_RECORDED DATA_
********

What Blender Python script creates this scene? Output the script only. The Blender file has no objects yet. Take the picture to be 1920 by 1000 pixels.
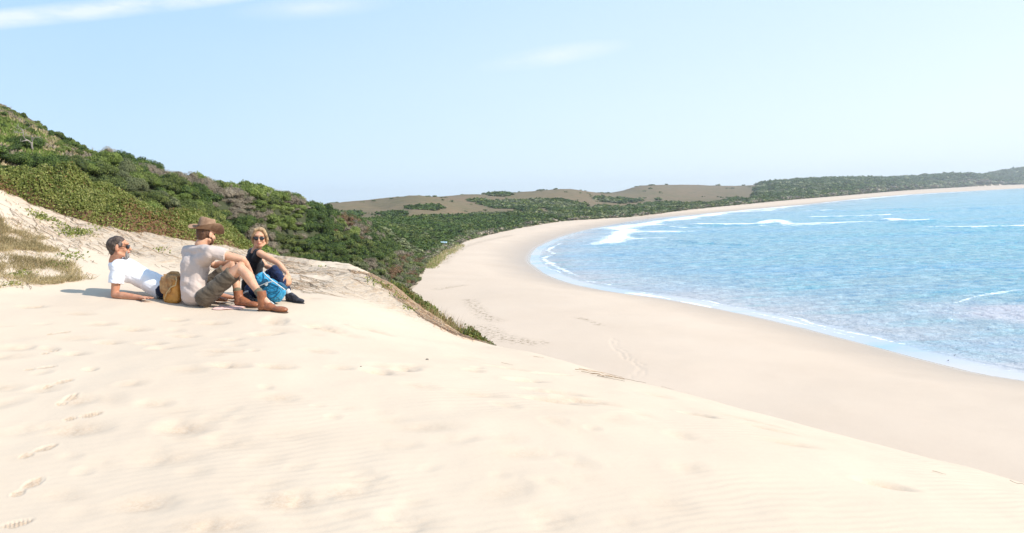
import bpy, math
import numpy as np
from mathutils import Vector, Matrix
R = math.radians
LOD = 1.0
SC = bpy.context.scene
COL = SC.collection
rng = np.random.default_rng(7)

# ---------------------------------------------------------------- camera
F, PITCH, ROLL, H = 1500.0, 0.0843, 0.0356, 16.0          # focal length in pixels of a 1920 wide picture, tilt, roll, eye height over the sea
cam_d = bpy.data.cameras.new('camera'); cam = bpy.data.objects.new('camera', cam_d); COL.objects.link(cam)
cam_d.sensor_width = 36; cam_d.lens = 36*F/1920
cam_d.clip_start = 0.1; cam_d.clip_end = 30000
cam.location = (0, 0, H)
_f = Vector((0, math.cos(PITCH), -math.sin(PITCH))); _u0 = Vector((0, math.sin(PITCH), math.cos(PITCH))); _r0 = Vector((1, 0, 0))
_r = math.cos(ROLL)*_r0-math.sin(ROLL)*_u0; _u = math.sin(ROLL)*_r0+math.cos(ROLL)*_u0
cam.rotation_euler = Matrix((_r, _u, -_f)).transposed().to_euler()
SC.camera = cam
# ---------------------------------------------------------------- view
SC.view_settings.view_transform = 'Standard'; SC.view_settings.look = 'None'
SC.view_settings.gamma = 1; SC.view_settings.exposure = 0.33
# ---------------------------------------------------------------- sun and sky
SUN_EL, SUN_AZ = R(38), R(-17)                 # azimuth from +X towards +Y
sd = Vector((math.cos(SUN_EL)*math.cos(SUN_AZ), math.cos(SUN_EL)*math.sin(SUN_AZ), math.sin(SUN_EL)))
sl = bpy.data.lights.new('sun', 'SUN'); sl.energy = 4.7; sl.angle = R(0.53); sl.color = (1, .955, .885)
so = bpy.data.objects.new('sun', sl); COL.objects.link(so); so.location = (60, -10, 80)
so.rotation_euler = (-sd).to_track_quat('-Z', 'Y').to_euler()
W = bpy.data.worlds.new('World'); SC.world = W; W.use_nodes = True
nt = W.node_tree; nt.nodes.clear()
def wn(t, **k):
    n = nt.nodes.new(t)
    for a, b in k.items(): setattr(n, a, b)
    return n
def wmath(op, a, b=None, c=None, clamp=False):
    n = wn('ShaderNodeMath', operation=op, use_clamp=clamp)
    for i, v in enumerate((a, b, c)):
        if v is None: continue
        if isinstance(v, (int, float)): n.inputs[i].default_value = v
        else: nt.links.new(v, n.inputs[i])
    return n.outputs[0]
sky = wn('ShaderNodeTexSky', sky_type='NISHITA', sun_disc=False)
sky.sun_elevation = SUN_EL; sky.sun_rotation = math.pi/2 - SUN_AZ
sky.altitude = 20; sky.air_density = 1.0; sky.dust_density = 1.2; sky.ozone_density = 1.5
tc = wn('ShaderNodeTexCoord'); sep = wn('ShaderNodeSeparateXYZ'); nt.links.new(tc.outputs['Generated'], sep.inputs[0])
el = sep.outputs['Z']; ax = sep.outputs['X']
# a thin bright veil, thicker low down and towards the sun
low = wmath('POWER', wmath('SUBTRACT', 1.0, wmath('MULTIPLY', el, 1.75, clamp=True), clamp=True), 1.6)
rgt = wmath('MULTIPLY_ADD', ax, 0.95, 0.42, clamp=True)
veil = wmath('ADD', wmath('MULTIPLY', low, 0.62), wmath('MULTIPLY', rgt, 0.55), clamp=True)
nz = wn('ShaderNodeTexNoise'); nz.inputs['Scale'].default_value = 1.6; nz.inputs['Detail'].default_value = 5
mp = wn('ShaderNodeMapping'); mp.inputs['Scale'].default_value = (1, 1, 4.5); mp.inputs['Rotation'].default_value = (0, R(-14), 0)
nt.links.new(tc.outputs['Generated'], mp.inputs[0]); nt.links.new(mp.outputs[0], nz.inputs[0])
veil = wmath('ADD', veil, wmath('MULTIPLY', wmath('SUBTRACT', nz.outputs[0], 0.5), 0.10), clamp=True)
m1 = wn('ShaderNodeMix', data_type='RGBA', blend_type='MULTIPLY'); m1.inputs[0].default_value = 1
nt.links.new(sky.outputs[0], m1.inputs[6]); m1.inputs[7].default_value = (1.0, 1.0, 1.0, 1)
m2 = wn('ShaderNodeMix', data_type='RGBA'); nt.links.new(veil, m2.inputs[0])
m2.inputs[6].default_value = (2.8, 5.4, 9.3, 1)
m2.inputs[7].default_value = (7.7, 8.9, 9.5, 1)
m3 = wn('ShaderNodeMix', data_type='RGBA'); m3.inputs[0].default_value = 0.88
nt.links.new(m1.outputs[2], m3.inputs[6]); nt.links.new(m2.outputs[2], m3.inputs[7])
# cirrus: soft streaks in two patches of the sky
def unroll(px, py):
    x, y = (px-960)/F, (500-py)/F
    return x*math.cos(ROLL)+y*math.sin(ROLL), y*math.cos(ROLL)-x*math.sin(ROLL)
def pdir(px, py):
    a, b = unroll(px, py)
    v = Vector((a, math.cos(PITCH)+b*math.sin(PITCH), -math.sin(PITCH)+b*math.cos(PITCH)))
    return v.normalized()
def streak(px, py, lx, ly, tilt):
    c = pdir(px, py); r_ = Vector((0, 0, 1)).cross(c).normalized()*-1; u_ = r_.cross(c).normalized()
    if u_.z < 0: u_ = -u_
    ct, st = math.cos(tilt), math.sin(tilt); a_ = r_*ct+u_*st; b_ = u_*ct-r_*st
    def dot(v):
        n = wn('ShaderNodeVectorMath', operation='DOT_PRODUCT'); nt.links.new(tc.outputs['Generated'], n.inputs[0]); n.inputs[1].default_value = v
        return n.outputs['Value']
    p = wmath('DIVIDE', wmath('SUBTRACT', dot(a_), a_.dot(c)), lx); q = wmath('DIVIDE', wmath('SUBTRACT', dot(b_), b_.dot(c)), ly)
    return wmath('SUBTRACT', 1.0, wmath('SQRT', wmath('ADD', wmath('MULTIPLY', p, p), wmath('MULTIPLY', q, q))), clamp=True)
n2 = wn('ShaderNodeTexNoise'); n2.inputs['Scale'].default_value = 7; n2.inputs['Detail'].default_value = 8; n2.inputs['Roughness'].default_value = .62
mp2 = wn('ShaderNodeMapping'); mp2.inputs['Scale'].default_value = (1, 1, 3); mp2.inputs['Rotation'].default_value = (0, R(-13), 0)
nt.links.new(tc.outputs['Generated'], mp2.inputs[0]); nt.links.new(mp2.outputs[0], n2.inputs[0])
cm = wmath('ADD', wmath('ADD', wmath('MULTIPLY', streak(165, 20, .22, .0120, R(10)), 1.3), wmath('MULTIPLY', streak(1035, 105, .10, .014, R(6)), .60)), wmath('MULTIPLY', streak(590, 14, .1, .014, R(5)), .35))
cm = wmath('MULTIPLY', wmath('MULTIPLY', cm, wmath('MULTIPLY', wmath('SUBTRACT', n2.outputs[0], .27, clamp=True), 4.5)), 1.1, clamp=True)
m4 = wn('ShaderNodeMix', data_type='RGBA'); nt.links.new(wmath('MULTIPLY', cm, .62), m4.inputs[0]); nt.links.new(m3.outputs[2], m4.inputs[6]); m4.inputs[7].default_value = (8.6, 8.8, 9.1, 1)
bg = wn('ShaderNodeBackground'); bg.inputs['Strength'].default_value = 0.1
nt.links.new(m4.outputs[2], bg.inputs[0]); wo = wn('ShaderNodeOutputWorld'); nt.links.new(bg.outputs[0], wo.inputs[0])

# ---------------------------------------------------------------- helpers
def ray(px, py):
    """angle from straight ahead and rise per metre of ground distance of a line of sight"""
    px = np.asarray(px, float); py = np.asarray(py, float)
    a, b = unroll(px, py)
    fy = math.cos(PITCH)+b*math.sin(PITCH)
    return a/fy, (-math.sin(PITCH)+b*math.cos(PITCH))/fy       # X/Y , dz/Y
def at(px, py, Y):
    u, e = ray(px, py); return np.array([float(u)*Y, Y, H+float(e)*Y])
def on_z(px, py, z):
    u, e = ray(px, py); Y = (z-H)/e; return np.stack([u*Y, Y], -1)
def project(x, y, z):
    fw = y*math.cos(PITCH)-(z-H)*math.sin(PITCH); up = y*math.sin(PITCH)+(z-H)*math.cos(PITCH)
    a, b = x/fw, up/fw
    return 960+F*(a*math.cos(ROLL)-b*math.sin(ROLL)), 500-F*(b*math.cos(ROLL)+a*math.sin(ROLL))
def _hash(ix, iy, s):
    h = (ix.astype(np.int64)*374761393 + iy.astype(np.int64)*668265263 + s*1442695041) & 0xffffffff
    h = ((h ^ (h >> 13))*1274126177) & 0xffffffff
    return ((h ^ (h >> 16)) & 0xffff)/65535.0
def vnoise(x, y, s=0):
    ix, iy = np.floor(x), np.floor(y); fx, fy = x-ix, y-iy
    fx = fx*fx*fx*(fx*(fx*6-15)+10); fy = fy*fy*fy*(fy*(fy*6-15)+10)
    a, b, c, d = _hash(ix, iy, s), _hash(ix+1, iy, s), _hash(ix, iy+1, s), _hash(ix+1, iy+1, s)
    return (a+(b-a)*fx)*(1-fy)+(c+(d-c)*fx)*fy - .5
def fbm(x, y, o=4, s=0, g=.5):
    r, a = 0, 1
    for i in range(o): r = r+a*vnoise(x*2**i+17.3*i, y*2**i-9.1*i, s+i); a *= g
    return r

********

Return exactly what appears from the opening line of the material through the line with "rng = np.random.default_rng(7)", apart from the pictures.

_ANSWER TO THIS PROBLEM_
What Blender Python script creates this scene? Output the script only. The Blender file has no objects yet. Take the picture to be 1920 by 1000 pixels.
import bpy, math
import numpy as np
from mathutils import Vector, Matrix
R = math.radians
LOD = 1.0
SC = bpy.context.scene
COL = SC.collection
rng = np.random.default_rng(7)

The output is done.